La Emily Dickinson del Bronx
Ozick –todavía al borde del Nobel– no ha tenido mucha suerte en nuestra lengua. «El mesías de Estocolmo» o «El Chal», acaso su obra perfecta, fueron editadas a principios de los noventa, en el desaparecido sello Montesinos, y no ha sido hasta hace poco cuando la coetánea de Capote, Mailer, Gore Vidal o Roth ha sido rescatada por Lumen. Para el lector lego en la obra de esta narradora norteamericana, hija de inmigrantes judíos lituanos, sirva decir que retoma la herencia literaria procedente del realismo decimonónico. Escriba lo que escriba no hay nada que le importe más que una frase con abundante tuétano, lo que ha empujado a la crítica de medio mundo a clasificarla como una esteticista heredera de la tradición modernista, y heredera directa de su admirado Henry James –en quien se doctoró–. Cincela sus textos «frase a frase», liberada de la tiranía de la subjetividad y afanada en crear historias que deben interpretar el mundo.

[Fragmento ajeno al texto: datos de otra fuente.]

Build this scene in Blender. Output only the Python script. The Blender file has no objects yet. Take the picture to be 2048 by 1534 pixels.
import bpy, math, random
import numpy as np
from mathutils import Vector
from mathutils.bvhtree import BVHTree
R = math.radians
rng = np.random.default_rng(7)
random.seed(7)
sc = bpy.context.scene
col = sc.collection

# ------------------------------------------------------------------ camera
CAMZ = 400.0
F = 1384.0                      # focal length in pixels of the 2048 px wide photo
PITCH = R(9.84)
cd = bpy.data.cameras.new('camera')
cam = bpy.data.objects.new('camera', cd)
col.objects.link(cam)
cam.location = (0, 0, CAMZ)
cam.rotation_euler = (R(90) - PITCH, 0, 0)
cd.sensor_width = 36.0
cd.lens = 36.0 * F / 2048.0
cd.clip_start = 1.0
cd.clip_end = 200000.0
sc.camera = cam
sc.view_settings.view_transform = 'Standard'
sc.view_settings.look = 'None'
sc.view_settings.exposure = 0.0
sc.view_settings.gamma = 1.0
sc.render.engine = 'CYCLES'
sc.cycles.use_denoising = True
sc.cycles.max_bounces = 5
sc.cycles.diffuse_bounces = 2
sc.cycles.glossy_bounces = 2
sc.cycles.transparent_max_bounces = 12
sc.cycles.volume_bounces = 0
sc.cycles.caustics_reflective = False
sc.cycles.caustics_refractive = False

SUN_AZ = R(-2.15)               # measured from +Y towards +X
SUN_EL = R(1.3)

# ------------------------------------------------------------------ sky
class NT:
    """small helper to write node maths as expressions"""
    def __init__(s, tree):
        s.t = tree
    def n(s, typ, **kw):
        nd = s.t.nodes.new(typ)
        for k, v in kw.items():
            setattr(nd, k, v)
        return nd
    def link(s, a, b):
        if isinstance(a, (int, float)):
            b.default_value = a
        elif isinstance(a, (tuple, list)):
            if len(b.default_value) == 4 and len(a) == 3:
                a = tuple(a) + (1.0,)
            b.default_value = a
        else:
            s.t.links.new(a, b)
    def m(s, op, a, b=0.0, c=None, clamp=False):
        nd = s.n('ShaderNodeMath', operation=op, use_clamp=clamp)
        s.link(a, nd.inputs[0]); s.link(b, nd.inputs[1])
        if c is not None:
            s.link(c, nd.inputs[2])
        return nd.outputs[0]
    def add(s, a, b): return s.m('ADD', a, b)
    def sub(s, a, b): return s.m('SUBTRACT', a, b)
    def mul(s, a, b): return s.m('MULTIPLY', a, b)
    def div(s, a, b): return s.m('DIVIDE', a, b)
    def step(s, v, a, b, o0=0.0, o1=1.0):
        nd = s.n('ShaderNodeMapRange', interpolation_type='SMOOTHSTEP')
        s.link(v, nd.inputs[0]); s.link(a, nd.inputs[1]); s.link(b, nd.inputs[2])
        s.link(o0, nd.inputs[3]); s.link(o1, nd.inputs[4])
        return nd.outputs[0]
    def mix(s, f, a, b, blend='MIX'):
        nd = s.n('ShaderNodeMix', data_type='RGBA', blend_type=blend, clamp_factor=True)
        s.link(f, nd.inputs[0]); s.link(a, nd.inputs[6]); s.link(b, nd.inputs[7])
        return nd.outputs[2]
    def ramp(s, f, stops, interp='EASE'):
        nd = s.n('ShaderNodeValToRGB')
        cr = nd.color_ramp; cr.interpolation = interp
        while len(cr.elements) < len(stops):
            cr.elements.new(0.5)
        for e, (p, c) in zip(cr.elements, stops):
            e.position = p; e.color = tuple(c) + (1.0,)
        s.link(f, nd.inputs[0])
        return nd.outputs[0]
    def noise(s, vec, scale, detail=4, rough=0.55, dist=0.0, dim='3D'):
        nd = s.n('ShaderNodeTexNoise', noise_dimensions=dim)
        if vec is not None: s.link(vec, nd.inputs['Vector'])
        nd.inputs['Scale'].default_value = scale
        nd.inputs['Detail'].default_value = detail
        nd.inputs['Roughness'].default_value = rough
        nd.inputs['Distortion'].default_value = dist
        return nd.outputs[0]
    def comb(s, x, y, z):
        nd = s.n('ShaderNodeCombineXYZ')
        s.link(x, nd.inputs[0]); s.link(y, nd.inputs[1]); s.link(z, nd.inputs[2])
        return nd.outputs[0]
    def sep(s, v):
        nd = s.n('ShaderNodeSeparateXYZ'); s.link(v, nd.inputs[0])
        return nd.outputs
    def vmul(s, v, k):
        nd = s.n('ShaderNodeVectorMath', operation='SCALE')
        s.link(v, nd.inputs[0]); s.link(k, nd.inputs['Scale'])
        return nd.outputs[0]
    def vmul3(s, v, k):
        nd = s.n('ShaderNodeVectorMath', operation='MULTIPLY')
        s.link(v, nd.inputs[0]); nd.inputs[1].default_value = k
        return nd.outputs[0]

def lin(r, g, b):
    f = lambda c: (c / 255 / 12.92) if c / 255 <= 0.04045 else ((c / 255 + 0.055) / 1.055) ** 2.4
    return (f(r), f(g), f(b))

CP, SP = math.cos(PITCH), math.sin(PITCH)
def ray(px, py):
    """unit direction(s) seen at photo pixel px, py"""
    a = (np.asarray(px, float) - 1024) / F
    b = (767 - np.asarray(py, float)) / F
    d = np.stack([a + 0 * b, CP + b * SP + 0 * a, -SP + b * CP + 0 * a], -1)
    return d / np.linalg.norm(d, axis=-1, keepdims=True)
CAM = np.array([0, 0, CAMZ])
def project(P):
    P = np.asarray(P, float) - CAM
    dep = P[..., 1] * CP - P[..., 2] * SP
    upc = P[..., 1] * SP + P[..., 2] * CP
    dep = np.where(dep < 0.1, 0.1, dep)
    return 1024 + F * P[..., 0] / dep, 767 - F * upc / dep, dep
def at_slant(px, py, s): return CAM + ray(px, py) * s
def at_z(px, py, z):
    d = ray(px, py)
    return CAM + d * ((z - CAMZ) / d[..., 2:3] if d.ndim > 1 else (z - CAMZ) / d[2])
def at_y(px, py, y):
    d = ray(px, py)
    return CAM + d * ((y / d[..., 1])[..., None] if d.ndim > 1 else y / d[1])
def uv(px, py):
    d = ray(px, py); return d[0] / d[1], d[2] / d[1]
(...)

De los diecinueve distinguidos relatos, escritos entre 1971 y 2008, tres, al modesto entender de quien esto escribe, merecen especial atención, en tanto que contienen la esencia de esta «Emily Dickinson del Bronx». El primero sería «El rabino pagano». Su importancia radica en que no es hasta ese momento cuando el judaísmo se establece como fuerza dominante en su obra. Tiene como protagonista a un rabino, Isaac Kornfeld, que, tras haber abrazado la herejía de Spinoza y haberse visto forzado a elegir entre valores judíos y gentiles, acaba por ahorcarse con un talit... Como muchos de sus relatos, desde éste, trata de lo que significa ser judío y su trascendencia. Señala su compromiso con un punto de vista predominantemente religioso y, por supuesto, ético, según el cual el arte se convierte en escenario de confrontación de ideologías. «Levitación», a decir de Foster Wallace, es un ejemplo de lo mágico de la ficción. Vuelve al tema de la identidad judía, sus matices, manifestaciones y significados. «Virilidad» es sencillamente delicioso. Una narración satírica sobre la poesía que termina adentrándose en los pilares medulares de nuestra sociedad: la emigración, las clases, la memoria histórica, la identidad y las desigualdades de género. Ozick no tiene interés literario por «lo nuevo» ni le motiva la ruptura con lo antiguo, sino el hecho de seguir indagando en el eterno enigma humano; como una auténtica picapedrera de lo genuino.